また、ある生徒から「毎回の授業で私たちのやることがない。教科書もパソコンもないから何もわからない。先生から学校に教科書やプリントを貸すようにお願いしてくれませんか?」と相談を受けました。(コーディネート会社に問い合わせたところ、教科書やパソコン等を配布して授業を受けるには学生ビザが必要で、今回のプログラムはあくまで体験、訪問者なので厳しいです。)その生徒は授業で何もできなくて悔しくて、生徒なりに考えて相談してきたのだと思います。その向上心は本当に素晴らしいものだと思います。
プリントがもらえなくて困ったら...?何もすることがなかったら...?バディや教師に「私にもプリントください。」と伝えてみていたらどうだったでしょうか。そのときの授業はプリントがもらえて、少しだけでも理解できたかもしれません。
これからグローバル社会で生きていく彼らにとって、一番大切なことは積極的に行動することなのかもしれません。誰かが声をかけてくれると思ってモジモジしていたらおいてかれてしまうのです。自分から積極的にコミュニケーションをとる、行動することが大切なんだとあらためて感じました。

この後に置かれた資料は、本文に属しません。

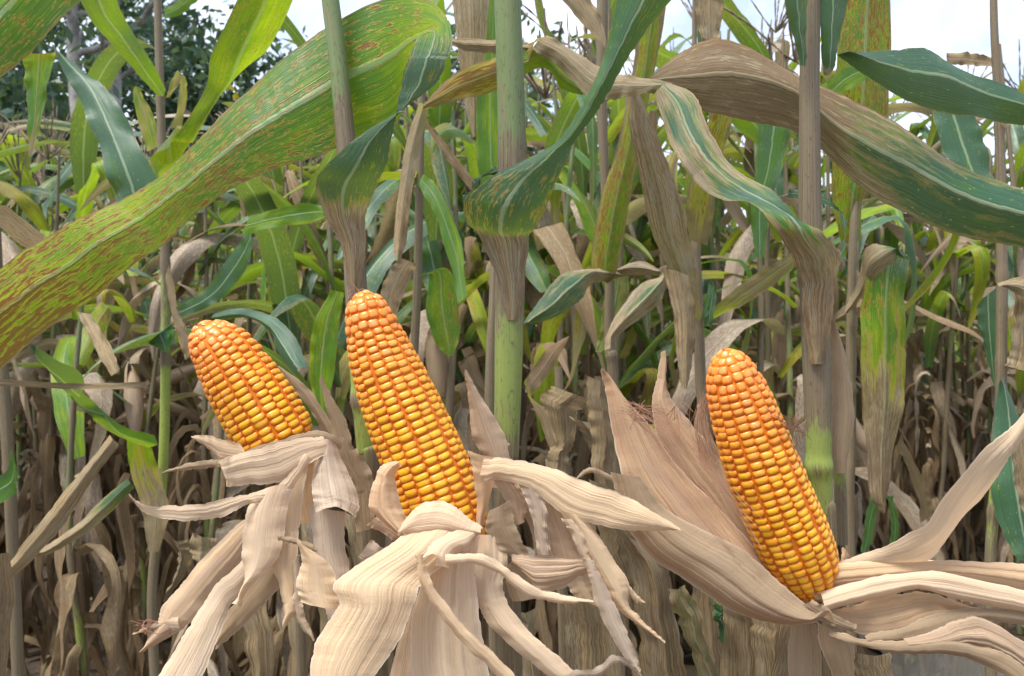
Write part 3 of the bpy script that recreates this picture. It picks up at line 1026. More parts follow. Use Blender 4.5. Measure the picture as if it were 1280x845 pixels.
husk(e2, [(590, 668, 632, 668), (593, 710, 634, 705), (596, 745, 629, 738), (605, 772, 647, 772), (630, 800, 673, 800), (665, 829, 698, 820), (702, 856, 728, 848)], (.476, .455), M_HUSKW, .08, bulge=.007, pleat=.003)
husk(e2, [(594, 668, 604, 660), (596, 634, 610, 628), (592, 594, 622, 592), (585, 563, 640, 574)], [.482, .482, .478, .476], M_HUSKP, .04, bulge=.006)
husk(e2, [(606, 572, 600, 606), (634, 573, 626, 600), (690, 585, 667, 613), (731, 602, 703, 643), (768, 614, 752, 656), (803, 632, 806, 664), (850, 660, 851, 662)], [.474, .470, .462, .455, .45, .446, .442], M_HUSK, .10, bulge=.004, ruffle=.002, pleat=.002)
husk(e2, [(612, 638, 637, 625), (607, 658, 642, 648), (618, 680, 654, 678), (640, 697, 663, 698)], .472, M_HUSKB, .8, crumple=.003)
husk(e2, [(616, 600, 642, 596), (630, 625, 658, 622), (644, 657, 656, 652)], .476, M_HUSKP, .3, pleat=.003)
husk(e2, [(650, 610, 674, 612), (659, 628, 684, 634), (667, 655, 684, 662), (672, 692, 690, 694)], .462, M_HUSKW, .3, pleat=.004)
husk(e2, [(664, 610, 692, 612), (678, 640, 708, 645), (685, 670, 722, 680), (690, 702, 735, 702)], .468, M_HUSKP, .4, pleat=.003)
husk(e2, [(638, 694, 654, 706), (667, 695, 671, 739), (700, 696, 703, 735), (732, 698, 733, 716), (740, 706, 739, 712)], (.466, .452), M_HUSKP, .5, pleat=.005, npleat=6, bulge=.004)
husk(e2, [(640, 700, 668, 705), (632, 720, 662, 730), (640, 752, 668, 748)], .478, M_HUSKB, .6)
husk(e2, [(700, 638, 727, 645), (716, 665, 747, 668), (734, 700, 768, 700), (750, 728, 786, 728), (767, 752, 786, 755), (782, 770, 797, 768), (805, 786, 812, 784), (829, 802, 831, 801)], (.456, .446), M_HUSK, .04, bulge=.007)
husk(e2, [(702, 648, 714, 648), (713, 666, 729, 668), (724, 690, 736, 690), (732, 708, 740, 705)], .450, M_HUSKW, .04)
husk(e2, [(729, 700, 742, 700), (736, 720, 749, 718), (744, 752, 766, 750), (759, 785, 782, 786), (779, 820, 796, 822), (797, 840, 801, 838)], (.448, .438), M_HUSKW, .38, bulge=.004)
husk(e2, [(705, 722, 735, 714), (718, 745, 742, 735), (745, 759, 747, 757)], .458, M_HUSK, .2)
husk(e2, [(783, 726, 785, 738), (795, 742, 793, 751), (806, 752, 807, 754)], .450, M_HUSK, .15)
husk(e2, [(700, 848, 706, 854), (718, 838, 723, 846), (745, 834, 749, 843), (765, 819, 768, 827), (785, 827, 787, 835), (808, 850, 809, 853)], .446, M_HUSKW, .5)
husk(e2, [(458, 656, 472, 644), (480, 668, 492, 654), (505, 682, 512, 668)], .478, M_HUSKP, .35, pleat=.003)
husk(e2, [(448, 696, 464, 674), (466, 706, 484, 690), (478, 712, 496, 700)], .482, M_HUSKW, .45)
husk(e2, [(371, 674, 381, 682), (377, 702, 411, 705), (371, 730, 424, 736), (376, 752, 430, 762)], (.455, .450), M_HUSK, .06, bulge=.008)
husk(e2, [(645, 600, 662, 596), (655, 640, 690, 636), (672, 690, 716, 690), (690, 730, 735, 728)], .482, M_HUSKB, .5)
silk(e2, [[(449, 366), (446, 362), (443, 369)]], (.494, .492), 6, 3, .0002, 8)

# ---- right ear
e3 = thing('corn_ear', 'rightmost peeled corn cob, bare down to its rounded butt, beside a brown husk', 'corn ear', loc(1030, 775, .50), EARS)
build_cob(e3, [(906, 437, 5), (909, 447, 21), (914, 465, 31), (921, 490, 38), (936, 535, 44), (955, 590, 47), (975, 638, 48), (995, 683, 47), (1009, 713, 41), (1017, 732, 30), (1023, 745, 10)],
          (.488, .505), 57, closed_base=True, ripe0=.16)
husk(e3, [(827, 440, 832, 440), (821, 475, 833, 480), (815, 510, 840, 500), (824, 550, 869, 535), (848, 592, 892, 562), (885, 637, 918, 606), (920, 682, 944, 662), (965, 732, 982, 716), (1012, 764, 1017, 756)],
     (.545, .515), M_HUSKR, .18, bulge=.010, pleat=.004)
husk(e3, [(873, 505, 878, 502), (868, 532, 888, 540), (876, 560, 905, 580), (900, 600, 925, 620), (930, 650, 950, 670)], .540, M_HUSKR, .35)
husk(e3, [(751, 464, 753, 463), (758, 494, 783, 499), (767, 550, 813, 532), (776, 590, 842, 575), (790, 630, 886, 622), (830, 680, 927, 664), (885, 722, 962, 709), (942, 762, 1002, 749), (1002, 780, 1027, 769)],
     (.535, .492), M_HUSKR, .12, bulge=.012, pleat=.003, cols=25)
husk(e3, [(764, 590, 800, 596), (776, 645, 832, 636), (808, 692, 882, 664), (862, 728, 928, 686), (905, 758, 964, 718), (946, 775, 1002, 752), (986, 781, 1027, 770), (1022, 779, 1042, 778)],
     (.492, .476), M_HUSKB, .58, bulge=.014, pleat=.003, cols=25)
husk(e3, [(720, 598, 722, 598), (738, 584, 742, 592), (770, 596, 772, 604), (802, 596, 806, 600)], .52, M_HUSKB, .6)
husk(e3, [(1062, 694, 1054, 684), (1056, 715, 1046, 714), (1044, 738, 1032, 742)], .512, M_HUSKP, .2)
husk(e3, [(1045, 704, 1052, 713), (1090, 688, 1102, 706), (1130, 671, 1152, 702), (1162, 655, 1180, 678), (1188, 614, 1216, 634), (1228, 562, 1246, 598), (1268, 530, 1270, 560), (1300, 488, 1304, 512)], [.50, .488, .478, .472, .466, .46, .456, .45],
     M_HUSKW, .0, bulge=.004, ruffle=.001, dd=[0, 0, .01, .02, .02, .01, 0, 0])
husk(e3, [(1044, 704, 1034, 738), (1100, 701, 1098, 730), (1170, 700, 1165, 722), (1230, 702, 1225, 728), (1290, 706, 1288, 742)], (.492, .470), M_HUSKP, .10, bulge=.006, pleat=.004, npleat=6, cols=25, name='husk_leaf')
husk(e3, [(1026, 742, 1030, 764), (1090, 722, 1090, 751), (1140, 715, 1145, 738), (1185, 716, 1200, 750), (1290, 740, 1290, 768)], (.484, .462), M_HUSKW, .10, bulge=.008, pleat=.004, cols=25)
husk(e3, [(1028, 766, 1034, 778), (1060, 758, 1064, 788), (1092, 748, 1100, 796), (1125, 742, 1132, 788), (1160, 740, 1164, 774), (1215, 758, 1212, 768), (1290, 768, 1290, 772)], (.490, .478), M_HUSKP, .22, bulge=-.006, pleat=.0025, cols=21)
husk(e3, [(1080, 794, 1084, 802), (1124, 785, 1130, 803), (1168, 769, 1182, 800), (1210, 761, 1222, 775), (1250, 761, 1250, 777), (1290, 764, 1290, 786)], (.474, .462), M_HUSKB, .75, bulge=.004)
husk(e3, [(1128, 797, 1138, 803), (1164, 789, 1186, 804), (1192, 777, 1216, 806), (1220, 770, 1246, 818), (1250, 783, 1270, 832), (1292, 810, 1292, 850)], (.470, .458), M_HUSKP, .55, bulge=.008, pleat=.004)
husk(e3, [(1036, 788, 1036, 796), (1068, 795, 1088, 806), (1120, 801, 1118, 818), (1190, 800, 1188, 819), (1248, 813, 1240, 836), (1292, 842, 1285, 866)], (.480, .452), M_HUSKB, .35, bulge=.005, pleat=.0015)
husk(e3, [(1000, 756, 1016, 750), (1018, 772, 1034, 760), (1042, 782, 1052, 772), (1066, 790, 1072, 780)], .478, M_HUSKB, .45, pleat=.003)
husk(e3, [(1016, 744, 1022, 752), (1034, 738, 1040, 756), (1060, 732, 1066, 752)], .486, M_HUSKB, .3, pleat=.003)
husk(e3, [(1022, 778, 1050, 782), (1024, 805, 1064, 802), (1040, 842, 1068, 838), (1048, 890, 1060, 890)], (.495, .50), M_HUSKB, .3, bulge=.008)
husk(e3, [(990, 778, 1020, 780), (985, 820, 1028, 822), (990, 890, 1026, 890)], .512, M_HUSKB, .8)
silk(e3, [[(790, 512), (840, 545), (885, 600), (930, 660)], [(776, 512), (830, 530), (880, 585), (935, 650)], [(815, 520), (850, 560), (900, 620), (950, 690)], [(800, 520), (835, 580), (880, 640), (930, 690)]],
     (.518, .478), 7, 12, .00013, 26)
silk(e3, [[(778, 508), (800, 516), (812, 530)], [(800, 508), (790, 520), (812, 524)], [(776, 520), (806, 510), (826, 528)], [(838, 520), (846, 512), (850, 532)]],
     (.522, .516), 17, 8, .0002, 26)
silk(e3, [[(880, 500), (872, 530), (882, 570)], [(884, 490), (880, 530), (896, 580)]], (.525, .52), 8, 5, .00014, 30)
silk(e3, [[(955, 522), (975, 530), (1004, 538)], [(950, 508), (985, 530), (1000, 560)], [(985, 520), (996, 535), (1006, 548)], [(958, 528), (985, 538), (1002, 520)]], (.478, .485), 9, 3, .00022, 16)

# ------------------------------------------------------------------ the three plants that carry them
NEAR = 'corn plants right in front'
p1 = thing('corn_plant', 'corn plant behind the middle cob, its huge rust-streaked leaf folding over to the left', 'corn plant', base_at(462, 650, .56), NEAR)
pix_stalk(p1, [(406, -60, .565, 22), (413, 0, .565, 22), (424, 90, .562, 23), (433, 185, .56, 25), (440, 268, .56, 28), (446, 380, .56, 28), (454, 495, .56, 29), (459, 560, .56, 27), (466, 660, .56, 27)],
          (.15, .15, .2, .3, .75, .8, .6, .0, .1, .3, .9), (.15, .15, .15, .2, .3, .5, .6, 1, .9, .7, .3), [(440, 268, .56), (455, 500, .56)])
leaf(p1, [
    ([(440, 365, 449, 365), (428, 312, 456, 312), (406, 268, 457, 270), (394, 228, 468, 238), (408, 206, 483, 205), (446, 172, 491, 166), (512, 130, 496, 142), (545, 104, 500, 112), (559, 75, 510, 74), (565, 44, 522, 46),
      (557, 18, 520, 60), (530, -1, 510, 104), (478, 0, 494, 156), (412, 33, 440, 176), (356, 72, 395, 196), (300, 122, 338, 214), (250, 172, 292, 236), (200, 220, 246, 266), (150, 250, 212, 300), (100, 272, 163, 334), (50, 300, 112, 376), (0, 336, 52, 416), (-90, 400, -20, 480)],
     [.546, .545, .542, .533, .524, .518, .515, .514, .512, .516, .528, .548, .570, .580, .578, .572, .567, .562, .557, .55, .548, .545, .54],
     dict(bulge=[.005, .005, .005, .005, .004, .003, .001, .002, .002, .0, .0, .003, .006, .007, .007, .007, .006, .006, .006, .006, .006, .006, .006],
          tint=[.3, .2, .1, .02, .02, .02, .02, .05, .12, .5, .62, .62, .58, .48, .42, .40, .44, .52, .6, .68, .74, .76, .76],
          rust=[.1, .1, .2, .2, .2, .15, .1, .15, .2, .3, .36, .42, .45, .48, .48, .48, .5, .56, .66, .74, .78, .8, .8],
          dry=[1, .9, .5, .1] + [0] * 19, edgedry=.14, ruffle=.0012, crumple=0.0, cols=19))],
    label='huge leaf folded over at the top, streaked with rust')
p2 = thing('corn_plant', 'corn plant with the thickest pale green stalk, one dark leaf twisting up beside it', 'corn plant', base_at(634, 600, .55), NEAR)
pix_stalk(p2, [(630, -60, .55, 33), (634, 0, .55, 33), (638, 100, .55, 34), (640, 200, .55, 36), (639, 296, .55, 38), (637, 380, .55, 37), (635, 480, .55, 34), (633, 570, .55, 31), (633, 640, .55, 30)],
          (.15, .15, .2, .22, .55, .68, .42, .2, .3, .6, .9), (.1, .1, .15, .1, .2, .3, .5, .62, .6, .5, .3), [(639, 297, .55)], sides=20)
leaf(p2, [([(634, 400, 648, 400), (621, 345, 656, 348), (598, 294, 661, 298), (584, 276, 668, 284), (581, 248, 682, 260), (612, 222, 697, 222), (655, 200, 712, 192), (692, 180, 722, 172), (722, 140, 742, 146), (743, 100, 760, 118), (758, 56, 790, 64), (772, 0, 832, 8), (782, -70, 880, -60)],
            [.540, .539, .535, .528, .522, .517, .513, .512, .51, .505, .50, .495, .49], dict(bulge=[.001, .002, .003, .006, .006, .004, .003, .003, .004, .006, .006, .006, .006], tint=.08, rust=[.1, .1, .1, .3, .38, .3, .15, .1, .1, .1, .1, .15, .2], dry=[.62, .66, .42, .1, 0, 0, 0, .02, 0, 0, 0, 0, 0], ruffle=.0012)),
           ([(624, 300, 606, 302), (598, 290, 584, 270), (584, 258, 582, 250), (590, 236, 604, 222), (620, 214, 640, 206)], (.545, .56), dict(tint=.1, rust=.2, bulge=-.004))])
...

かくいう私も、初日は見学するために教室入っていいかな...とドアの前でモジモジ開けてくれるのを待っていましたが、次の日からは自分からドアを開けて、「May I come in?」と聞いてみると「いいよ!おいで!椅子いる?」と受け入れてくれました。そのおかげか、たくさんの外国人教師と仲良くなり会話することもできました。不安かもしれませんが、その不安を乗り越えて行動してみると次のステージに上がれるのではないかなと思います。
今日良かったこともたくさんありました。
ダンスの時間に参加していた生徒は、先生の話をよく聞き、周りの様子を見て、一生懸命チームの人と交流しながらダンスをしていました。すごいな〜と思って見ていたら、急にみんなの前に出てきてチームでダンスを披露することに。かなり緊張したと思います。踊り切った後に、チームメンバーと嬉しそうにハイタッチをしていました。ダンスの教師も「彼女すごいね、上手だね。」と褒めてくれました。

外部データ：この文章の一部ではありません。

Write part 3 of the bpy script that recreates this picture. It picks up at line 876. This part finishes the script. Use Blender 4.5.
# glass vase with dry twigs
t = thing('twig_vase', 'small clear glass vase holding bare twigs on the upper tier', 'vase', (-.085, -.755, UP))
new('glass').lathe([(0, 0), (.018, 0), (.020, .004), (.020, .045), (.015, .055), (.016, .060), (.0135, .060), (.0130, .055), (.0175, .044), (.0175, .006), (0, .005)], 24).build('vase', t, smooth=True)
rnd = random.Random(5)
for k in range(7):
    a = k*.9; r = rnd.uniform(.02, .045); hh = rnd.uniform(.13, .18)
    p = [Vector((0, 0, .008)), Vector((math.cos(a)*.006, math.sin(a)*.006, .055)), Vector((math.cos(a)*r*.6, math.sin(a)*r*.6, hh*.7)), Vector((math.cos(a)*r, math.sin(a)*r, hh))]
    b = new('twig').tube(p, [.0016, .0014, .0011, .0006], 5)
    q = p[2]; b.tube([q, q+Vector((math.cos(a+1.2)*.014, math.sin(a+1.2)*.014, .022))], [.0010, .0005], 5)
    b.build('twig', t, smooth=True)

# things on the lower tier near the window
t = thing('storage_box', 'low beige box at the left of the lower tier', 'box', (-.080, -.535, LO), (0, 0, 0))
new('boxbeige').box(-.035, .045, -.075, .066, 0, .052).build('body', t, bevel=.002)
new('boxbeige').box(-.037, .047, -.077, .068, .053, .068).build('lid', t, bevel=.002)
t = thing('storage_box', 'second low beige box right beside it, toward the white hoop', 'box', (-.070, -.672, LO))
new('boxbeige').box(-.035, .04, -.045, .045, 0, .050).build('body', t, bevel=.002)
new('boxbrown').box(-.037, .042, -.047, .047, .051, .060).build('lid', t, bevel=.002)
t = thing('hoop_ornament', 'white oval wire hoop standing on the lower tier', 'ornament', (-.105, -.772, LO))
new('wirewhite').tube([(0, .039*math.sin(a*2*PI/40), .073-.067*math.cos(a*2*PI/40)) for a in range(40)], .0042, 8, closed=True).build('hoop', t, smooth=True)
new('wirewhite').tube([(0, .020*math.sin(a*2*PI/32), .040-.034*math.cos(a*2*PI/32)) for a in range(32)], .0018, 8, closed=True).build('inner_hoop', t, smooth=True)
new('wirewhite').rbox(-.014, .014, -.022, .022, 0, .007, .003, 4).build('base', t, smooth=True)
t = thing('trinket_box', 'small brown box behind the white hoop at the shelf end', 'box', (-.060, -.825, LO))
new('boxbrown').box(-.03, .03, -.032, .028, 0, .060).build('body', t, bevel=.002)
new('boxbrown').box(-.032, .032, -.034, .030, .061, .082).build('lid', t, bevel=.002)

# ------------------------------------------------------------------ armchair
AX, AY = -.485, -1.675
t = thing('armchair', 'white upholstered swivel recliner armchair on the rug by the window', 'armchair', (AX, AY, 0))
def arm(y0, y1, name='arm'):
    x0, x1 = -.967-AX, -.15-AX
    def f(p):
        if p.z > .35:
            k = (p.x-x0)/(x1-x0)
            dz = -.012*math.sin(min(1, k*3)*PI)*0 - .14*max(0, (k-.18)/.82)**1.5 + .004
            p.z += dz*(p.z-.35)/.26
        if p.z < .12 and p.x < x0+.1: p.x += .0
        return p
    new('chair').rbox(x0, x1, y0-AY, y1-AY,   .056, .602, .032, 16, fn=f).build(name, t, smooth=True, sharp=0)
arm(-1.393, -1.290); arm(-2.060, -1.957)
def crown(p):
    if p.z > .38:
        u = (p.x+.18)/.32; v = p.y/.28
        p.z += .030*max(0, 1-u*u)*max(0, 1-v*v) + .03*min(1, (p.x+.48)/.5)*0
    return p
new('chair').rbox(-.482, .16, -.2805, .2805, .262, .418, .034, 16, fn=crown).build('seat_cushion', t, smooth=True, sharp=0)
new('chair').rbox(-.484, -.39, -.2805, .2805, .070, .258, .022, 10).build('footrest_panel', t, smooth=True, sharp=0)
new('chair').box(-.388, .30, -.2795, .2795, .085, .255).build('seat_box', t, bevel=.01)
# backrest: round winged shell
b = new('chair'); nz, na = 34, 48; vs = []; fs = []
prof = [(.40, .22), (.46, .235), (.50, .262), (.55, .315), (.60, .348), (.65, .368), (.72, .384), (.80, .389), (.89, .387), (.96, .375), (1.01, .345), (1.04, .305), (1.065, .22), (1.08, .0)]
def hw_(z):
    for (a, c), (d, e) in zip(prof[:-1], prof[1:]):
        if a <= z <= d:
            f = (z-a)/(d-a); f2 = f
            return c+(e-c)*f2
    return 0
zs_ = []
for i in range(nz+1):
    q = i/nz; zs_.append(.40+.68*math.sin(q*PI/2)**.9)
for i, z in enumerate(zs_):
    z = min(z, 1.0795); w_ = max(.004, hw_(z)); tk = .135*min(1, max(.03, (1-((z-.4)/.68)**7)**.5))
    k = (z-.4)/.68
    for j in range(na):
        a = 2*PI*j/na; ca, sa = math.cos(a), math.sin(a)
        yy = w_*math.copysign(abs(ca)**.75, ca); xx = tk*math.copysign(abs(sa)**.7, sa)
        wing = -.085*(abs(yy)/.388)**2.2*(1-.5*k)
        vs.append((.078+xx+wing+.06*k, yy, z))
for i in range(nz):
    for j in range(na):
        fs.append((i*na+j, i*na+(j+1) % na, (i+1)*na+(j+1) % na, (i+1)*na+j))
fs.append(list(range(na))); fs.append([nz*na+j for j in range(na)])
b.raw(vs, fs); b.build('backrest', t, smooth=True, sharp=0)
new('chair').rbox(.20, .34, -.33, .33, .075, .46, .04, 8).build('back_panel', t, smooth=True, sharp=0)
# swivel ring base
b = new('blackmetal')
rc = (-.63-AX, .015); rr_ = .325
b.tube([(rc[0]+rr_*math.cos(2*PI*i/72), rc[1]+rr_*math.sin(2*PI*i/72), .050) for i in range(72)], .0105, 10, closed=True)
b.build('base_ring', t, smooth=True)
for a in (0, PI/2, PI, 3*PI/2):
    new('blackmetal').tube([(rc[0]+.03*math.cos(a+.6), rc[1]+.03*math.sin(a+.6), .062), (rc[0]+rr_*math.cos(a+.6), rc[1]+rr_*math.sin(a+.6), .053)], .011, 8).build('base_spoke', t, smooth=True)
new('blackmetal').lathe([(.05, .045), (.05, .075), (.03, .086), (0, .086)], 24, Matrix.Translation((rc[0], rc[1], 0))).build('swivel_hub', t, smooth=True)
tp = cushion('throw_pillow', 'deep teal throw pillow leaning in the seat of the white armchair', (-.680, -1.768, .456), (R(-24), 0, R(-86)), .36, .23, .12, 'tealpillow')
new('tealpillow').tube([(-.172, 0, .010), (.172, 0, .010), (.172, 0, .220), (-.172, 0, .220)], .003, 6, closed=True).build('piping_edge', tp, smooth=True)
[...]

他にも、ある生徒が、学校が終わったら、私のところに「先生聞いて!!!」と嬉しそうに駆け寄ってきました。どうしたのか聞くと、「私のバディは生徒会の役職を持っているから、本当に忙しそうで、昨日までずっと日本人と話してたからつまんなかったんだけど、今日は生徒会の別の子が一緒にいてくれて、たくさん英語で話せてすごく嬉しかったし、楽しかった!」と伝えてくれました。
実際、昨日彼女は授業中は諦めてしまったのか、座ってケータイを眺めているだけでした。今日彼女が英語を話せて嬉しいと思えたこと、楽しい、また明日もたくさん英語で話したいと思えたことはすごく嬉しいことですし、彼女の成長への大きな一歩だったのではないかなと思います。
彼女のバディの様子を見ていると、彼女が日本人と話をしているとき、バディは声をかけていいのか、どうしたらいいのか不安そうにしている、彼女が授業中にケータイを見ていると、やる気がないのかな、無理にさせない方がいいかなと思っているような様子でした。バディは同世代の女の子です。お互いに手探りな状態なのかもしれません。明日は彼女からバディに話しかけてみたり、バディの仕事を手伝ってみたり、彼女とバディの仲が深まること願っています。
文章ばっかりで、長くなってしまいました。明日は生徒のホームステイ中の様子を見に行く予定です。
アメリカ語学研修が楽しかっただけで終わらないように、少しでも現地からいい学びができるように頑張っていきたいと思います!